# Instructions to follow:
Return exactly the span of lines that opens with the line containing "for (x, y, z), n_, dx, dy" and closes with the last line of the data, inclusive.

— BEGIN —

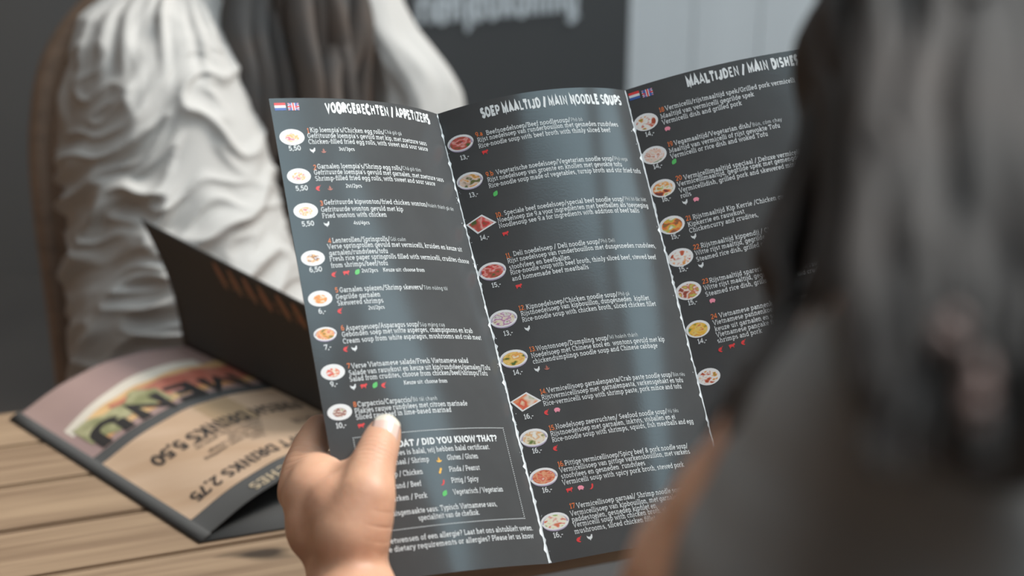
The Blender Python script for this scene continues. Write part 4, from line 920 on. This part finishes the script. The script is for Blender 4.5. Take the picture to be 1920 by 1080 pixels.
def loft(name, rows, m, parent, nring=120, nrow=130, fold=.08, seed=0, gather=0, tilt=.6, freq=11):
    ys = [r[0] for r in rows]; V, Fc = [], []
    yy = np.linspace(ys[0], ys[-1], nrow)
    L = np.interp(yy, ys, [r[1] for r in rows]); R = np.interp(yy, ys, [r[2] for r in rows]); Z = np.interp(yy, ys, [r[3] for r in rows]); D = np.interp(yy, ys, [r[4] for r in rows])
    ker = np.array([1, 2, 3, 4, 3, 2, 1])/16.
    sm = lambda a: np.convolve(np.pad(a, 3, mode='edge'), ker, 'valid')
    L, R, Z, D = sm(L), sm(R), sm(Z), sm(D)
    for j in range(nrow):
        t = j/(nrow-1)
        for k in range(nring):
            a = 2*math.pi*k/nring; ca, sa_ = math.cos(a), math.sin(a)
            w = tilt*ca+.7*noise.noise((ca*1.3, sa_*1.3, t*2.2+seed))
            n1 = noise.noise((ca*.9+seed, sa_*.9, t*freq*.62+w*1.3)); n2 = noise.noise((ca*1.8, sa_*1.8+seed, t*freq*1.35+w*2.0))
            g = max(0, 1-abs(n1)*3.2)**1.5*.75+max(0, 1-abs(n2)*3.0)**1.4*.30
            amp = fold*(.30+.70*min(1, t*3.2))*(1.0-.35*ca)
            q = amp*(g-.35)
            if gather: q += gather*math.exp(-(t/.16)**2)*noise.noise((ca*7, sa_*7, t*3+seed))
            rx = (R[j]-L[j])/2; cx = (R[j]+L[j])/2
            V.append(at(cx+rx*ca*(1+q), yy[j]+20*noise.noise((ca*2, sa_*2, t*6+seed+5))*(0 if j in (0, nrow-1) else 1), Z[j]+D[j]*sa_*(1+q*1.6)))
    for j in range(nrow-1):
        for k in range(nring): Fc.append((j*nring+k, j*nring+(k+1) % nring, (j+1)*nring+(k+1) % nring, (j+1)*nring+k))
    for j in (0, nrow-1):
        V.append(sum((V[j*nring+k] for k in range(nring)), Vector())/nring); c = len(V)-1
        for k in range(nring): Fc.append((c, j*nring+k, j*nring+(k+1) % nring) if j else (c, (k+1) % nring, k))
    return mesh(name, V, Fc, m, parent)
loft('blouse_sleeve', [(-40, 250, 330, 1.33, .02), (-10, 200, 400, 1.32, .055), (30, 150, 425, 1.31, .075), (90, 128, 450, 1.30, .09), (160, 122, 465, 1.29, .10), (260, 118, 500, 1.28, .105), (400, 116, 535, 1.27, .11), (560, 118, 580, 1.26, .11), (650, 124, 600, 1.25, .105), (720, 140, 600, 1.24, .09), (790, 200, 560, 1.23, .05)], M_blouse, woman, 180, 220, fold=.10, seed=2.3, gather=.16, tilt=.9, freq=15)
loft('blouse_sleeve', [(-130, 650, 720, 1.46, .03), (-60, 635, 735, 1.46, .06), (0, 640, 755, 1.46, .075), (60, 655, 785, 1.46, .085), (120, 672, 838, 1.46, .09), (160, 680, 866, 1.46, .09), (260, 690, 880, 1.45, .09), (450, 695, 870, 1.44, .085), (600, 700, 850, 1.42, .06)], M_blouse, woman, 110, 120, fold=.06, seed=8.1, tilt=.9, freq=6)
loft('blouse_body', [(-70, 470, 640, 1.46, .03), (0, 380, 720, 1.47, .07), (120, 360, 740, 1.49, .11), (400, 370, 700, 1.50, .13), (800, 370, 680, 1.51, .14)], M_blouse, woman, 90, 100, fold=.05, seed=4.4, freq=6)
V, Fc = [], []; rnd = random.Random(5)
def add_lock(pts, radii, V, Fc, n=7, sub=7, flat=.6):
    path = catmull(pts, sub); v, f = tube_vf(path, interp(radii, len(path)), n, flat, len(V)); V += v; Fc += f
for k in range(64):
    x = rnd.uniform(455, 660); z = rnd.uniform(1.27, 1.36); pts = []
    ph_ = rnd.uniform(0, 6)
    for j, y in enumerate((-380, -250, -90, 40, 150, 260, 370)):
        sp = .25 if j < 2 else .7 if j == 2 else 1
        pts.append(at(565+(x-565)*sp+16*math.sin(ph_+j*1.4), y, z+(.06 if j == 0 else .02 if j == 1 else 0)+.012*math.sin(ph_+j)))
    add_lock(pts, [.006, .013, .015, .016, .014, .011, .003], V, Fc)
mesh('hair', V, Fc, M_hair2, woman)
organic('hair_crown', [[(head+Vector((0, -.02, .02)), .092), (head+Vector((0, -.045, -.06)), .08)], [P(560, -60, 1.34, .035), P(555, 120, 1.345, .05), P(560, 300, 1.345, .045)]], M_hair2, woman, voxel=.008, smooth=4)
for sgn in (-1, 1): organic('eye', [[(head+Vector((-.012+.028*sgn, .068, .002)), .011)]], M_eye, woman, voxel=.003, smooth=1)
organic('mouth', [[(head+Vector((-.04, .066, -.066)), .006), (head+Vector((0, .07, -.068)), .006)]], M_lip, woman, voxel=.002, smooth=2)

# ---------------------------------------------------------------- the reader in the foreground who holds the menu
Lx = lambda x, y, z, r: (cw(x, y, z), r)
reader = empty('person', tuple(Vector((cw(.17, .42, .30).x, cw(.17, .42, .30).y, 0))), 'person in a black top with long dark wavy hair, holding the open menu', 'person')
hand = [
 # thumb lying on the front of the menu
 [P(660, 1010, .606, .0172), P(686, 935, .609, .0136), P(694, 890, .618, .0112), P(706, 850, .628, .0099), P(717, 822, .6365, .0091), P(723, 808, .640, .0078)],
 # thumb-side of the palm, web, wrist
 [P(612, 985, .628, .0190), P(604, 935, .634, .0185), P(596, 900, .645, .0135)],
 [P(640, 960, .618, .0170), P(655, 1010, .616, .0185)], [P(628, 905, .636, .0080), P(655, 895, .628, .0085), P(680, 900, .618, .0095)],
 [P(640, 1000, .64, .018), P(648, 1060, .625, .0182), P(665, 1130, .60, .0205), P(720, 1300, .56, .0285), P(850, 1520, .50, .034), P(1010, 1760, .43, .034)],
 # index finger, curling behind the left edge
 [P(560, 922, .645, .0105), P(566, 878, .652, .0096), P(580, 842, .661, .0090), P(599, 806, .672, .0082)],
 # other fingers behind the menu
 [P(570, 945, .664, .0108), P(600, 890, .690, .0092), P(660, 860, .697, .0085), P(705, 868, .692, .0074)],
 [P(585, 970, .676, .0104), P(625, 930, .702, .0088), P(690, 905, .703, .0080), P(735, 915, .693, .0070)],
 [P(605, 995, .684, .0096), P(655, 970, .702, .0080), P(710, 955, .697, .0070), P(748, 960, .689, .0062)],
 [P(600, 960, .650, .0165), P(625, 990, .668, .0155)],
]
hd = cw(.195, -.095, .405)
body = hand+[
 [P(1010, 1760, .43, .034), P(1270, 1500, .395, .036), P(1446, 1149, .335, .0375), P(1610, 930, .320, .036), Lx(.098, .03, .305, .043), Lx(.165, .015, .345, .055)],
 [Lx(.185, -.05, .375, .042), Lx(.172, .02, .355, .055), Lx(.165, .09, .34, .10), Lx(.170, .24, .335, .105), Lx(.175, .40, .31, .12), Lx(.18, .52, .27, .12)],
 [(hd, .075), (hd+Vector((0, .015, -.045)), .064), (hd+Vector((-.01, .04, -.085)), .042)], [(hd+Vector((-.015, .078, -.02)), .013), (hd+Vector((-.018, .092, -.042)), .012)],
 [(hd+Vector((-.074, .0, -.02)), .012)], [(hd+Vector((.074, 0, -.02)), .012)],
 [Lx(.20, .02, .36, .055), Lx(.29, .04, .42, .045), Lx(.35, .22, .48, .038), Lx(.268, .14, .69, .024)],
 [Lx(.12, .52, .28, .10), Lx(.10, .42, .62, .075), Lx(.10, .75, .78, .05), Lx(.10, .82, .86, .04)], [Lx(.24, .52, .28, .10), Lx(.25, .42, .62, .075), Lx(.25, .75, .78, .05), Lx(.25, .82, .86, .04)],
]
body += simple_hand(cw(.268, .14, .69), cw(.188, .055, .757))
organic('body', body, M_skin, reader, voxel=.0022, smooth=9, factor=.5)
def nail(c, up, nrm_, w, l, parent):
    sd = up.cross(nrm_).normalized(); V, Fc, fm = [], [], []; nu, nv = 10, 12
    for j in range(nv+1):
        b = -1+2*j/nv
        hwid = w*(1-max(0, b-.55)**2*1.6)*(1-max(0, -b-.6)**2*1.2)
        for i in range(nu+1):
            a = -1+2*i/nu; V.append(c+sd*a*hwid+up*b*l+nrm_*(-.42*w*a*a-.10*l*b*b))
    for j in range(nv):
        for i in range(nu):
            o = j*(nu+1)+i; Fc.append((o, o+1, o+nu+2, o+nu+1)); fm.append(1 if j >= nv-3 else 0)
    o = mesh('thumbnail', V, Fc, [M_nail, M_nailtip], parent, fm=fm)
    s_ = o.modifiers.new('t', 'SOLIDIFY'); s_.thickness = .0005; return o
upv = (at(726, 788, .6345)-at(716, 830, .6262)).normalized(); nv_ = (CAM-at(722, 806, .63)).normalized(); nv_ = (nv_-upv*nv_.dot(upv)).normalized()
nail(at(723, 805, .6305)+nv_*.0016, upv, nv_, .0062, .0078, reader)
# black top
organic('black_top', [
 [Lx(.172, .025, .345, .062), Lx(.165, .09, .34, .107), Lx(.170, .24, .335, .112), Lx(.175, .40, .31, .127)],
 [P(1720, 900, .30, .040), P(1610, 1150, .305, .043), P(1560, 1400, .35, .04)],
 [Lx(.165, .015, .345, .062), Lx(.105, .03, .305, .049), Lx(.100, .045, .300, .047)], [Lx(.20, .02, .36, .062), Lx(.29, .04, .42, .052)],
], M_blacktop, reader, voxel=.004, smooth=6)
# hair: a full mass plus loose wavy locks
Q = lambda x, y, z, rp: (at(x, y, z), rp*z/F)
organic('hair_mass', [
 [Q(1650, 120, .40, 175), Q(1690, 260, .39, 185), Q(1720, 420, .38, 200), Q(1760, 600, .36, 190), Q(1800, 740, .34, 170)],
 [Q(1780, -60, .41, 230), Q(1860, 120, .40, 330), Q(1900, 400, .38, 330), Q(1950, 700, .34, 300), Q(2000, 900, .31, 250)],
 [Q(1850, 230, .335, 250), Q(1850, 400, .29, 240), Q(1870, 560, .255, 250), Q(1890, 700, .240, 240)],
 [(hd+Vector((0, -.015, .02)), .094), (hd+Vector((.02, -.02, -.07)), .095)],
 [Q(1740, 480, .345, 150), Q(1660, 640, .33, 160), Q(1550, 790, .315, 205), Q(1590, 930, .30, 230)],
 [Q(2250, 200, .42, 500), Q(2250, 500, .40, 480)],
], M_hair, reader, voxel=.005, smooth=8)
V, Fc = [], []; rnd = random.Random(21)
def wavy(p, amp, ph_, rad, n=7):
    pts = []
    for j, (x, y, z) in enumerate(p): pts.append(at(x+amp*math.sin(ph_+j*1.7), y, z))
    add_lock(pts, rad, V, Fc, n, 7, .55)
for k in range(120):                    # locks over the mass, hanging to the shoulder blade
    x0 = rnd.uniform(1560, 2100); y0 = rnd.uniform(-120, 120); z0 = .345-.0*(x0-1560); e = rnd.uniform(640, 900); ph_ = rnd.uniform(0, 6); r = rnd.uniform(.003, .0065)
    dx = rnd.uniform(-40, 90)
    zs = [.362, .350, .338, .322, .305, .290]
    if x0 > 1640: zs = [.372, .318, .270, .238, .220, .212]; r *= .8; y0 -= 260
    pts = [(x0+dx*t/5, y0+(e-y0)*t/5, zs[t]+rnd.uniform(-.004, .004)) for t in range(6)]
    wavy(pts, rnd.uniform(8, 30), ph_, [r*.6, r, r*1.1, r, r*.8, .0006])
loose = [  # loose locks at the left of the hair, crossing the right panel
 [(1560, 200, .40), (1515, 330, .39), (1500, 430, .385), (1470, 520, .38), (1475, 610, .375), (1430, 690, .37), (1360, 740, .365)],
 [(1540, 240, .40), (1530, 380, .39), (1555, 470, .385), (1530, 560, .38), (1500, 640, .375), (1440, 720, .37), (1350, 770, .365)],
 [(1600, 260, .40), (1570, 420, .39), (1600, 520, .385), (1570, 620, .38), (1520, 700, .375), (1440, 760, .37), (1330, 800, .365)],
 [(1620, 240, .40), (1640, 420, .39), (1620, 540, .38), (1650, 640, .375), (1590, 740, .37), (1500, 800, .365), (1380, 830, .36)],
 [(1560, 180, .40), (1535, 300, .39), (1480, 400, .385), (1450, 480, .38), (1465, 560, .375), (1450, 640, .37), (1400, 700, .365)],
 [(1650, 350, .39), (1690, 500, .385), (1640, 600, .375), (1660, 700, .37), (1610, 800, .36), (1560, 880, .35)],
 [(1580, 300, .395), (1560, 480, .385), (1520, 600, .38), (1540, 690, .37), (1470, 770, .365), (1400, 830, .36)],
]
for L_ in loose:
    for k in range(5):
        o = rnd.uniform(-26, 30); oz = rnd.uniform(-.02, .02)
        wavy([(x+o*(1-.2*j)+rnd.uniform(-7, 7), y+rnd.uniform(-14, 14), z+oz) for j, (x, y, z) in enumerate(L_)], 7, rnd.uniform(0, 6), [.0035, .0042, .004, .0036, .003, .0022, .0007][:len(L_)])
mesh('hair_locks', V, Fc, M_hair, reader)
V, Fc = [], []
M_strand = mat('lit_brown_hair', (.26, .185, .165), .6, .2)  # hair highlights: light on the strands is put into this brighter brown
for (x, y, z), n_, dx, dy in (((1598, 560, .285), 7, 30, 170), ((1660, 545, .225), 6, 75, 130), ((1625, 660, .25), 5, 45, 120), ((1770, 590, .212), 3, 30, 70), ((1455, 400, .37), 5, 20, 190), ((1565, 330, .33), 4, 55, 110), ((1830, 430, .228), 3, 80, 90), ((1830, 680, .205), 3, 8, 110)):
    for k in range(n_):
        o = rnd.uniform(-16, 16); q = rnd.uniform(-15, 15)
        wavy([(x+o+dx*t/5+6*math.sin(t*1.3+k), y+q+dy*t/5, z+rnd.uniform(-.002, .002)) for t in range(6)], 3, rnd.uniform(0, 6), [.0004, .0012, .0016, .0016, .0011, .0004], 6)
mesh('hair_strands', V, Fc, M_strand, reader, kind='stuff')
for sgn in (-1, 1): organic('eye', [[(hd+Vector((-.01+.028*sgn, .070, .0)), .010)]], M_eye, reader, voxel=.003, smooth=1)
organic('mouth', [[(hd+Vector((-.03, .070, -.066)), .005), (hd+Vector((.004, .072, -.067)), .005)]], M_lip, reader, voxel=.002, smooth=2)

— END —

# Result of this exercise:
for (x, y, z), n_, dx, dy in (((1598, 560, .285), 7, 30, 170), ((1660, 545, .225), 6, 75, 130), ((1625, 660, .25), 5, 45, 120), ((1770, 590, .212), 3, 30, 70), ((1455, 400, .37), 5, 20, 190), ((1565, 330, .33), 4, 55, 110), ((1830, 430, .228), 3, 80, 90), ((1830, 680, .205), 3, 8, 110)):
    for k in range(n_):
        o = rnd.uniform(-16, 16); q = rnd.uniform(-15, 15)
        wavy([(x+o+dx*t/5+6*math.sin(t*1.3+k), y+q+dy*t/5, z+rnd.uniform(-.002, .002)) for t in range(6)], 3, rnd.uniform(0, 6), [.0004, .0012, .0016, .0016, .0011, .0004], 6)
mesh('hair_strands', V, Fc, M_strand, reader, kind='stuff')
for sgn in (-1, 1): organic('eye', [[(hd+Vector((-.01+.028*sgn, .070, .0)), .010)]], M_eye, reader, voxel=.003, smooth=1)
organic('mouth', [[(hd+Vector((-.03, .070, -.066)), .005), (hd+Vector((.004, .072, -.067)), .005)]], M_lip, reader, voxel=.002, smooth=2)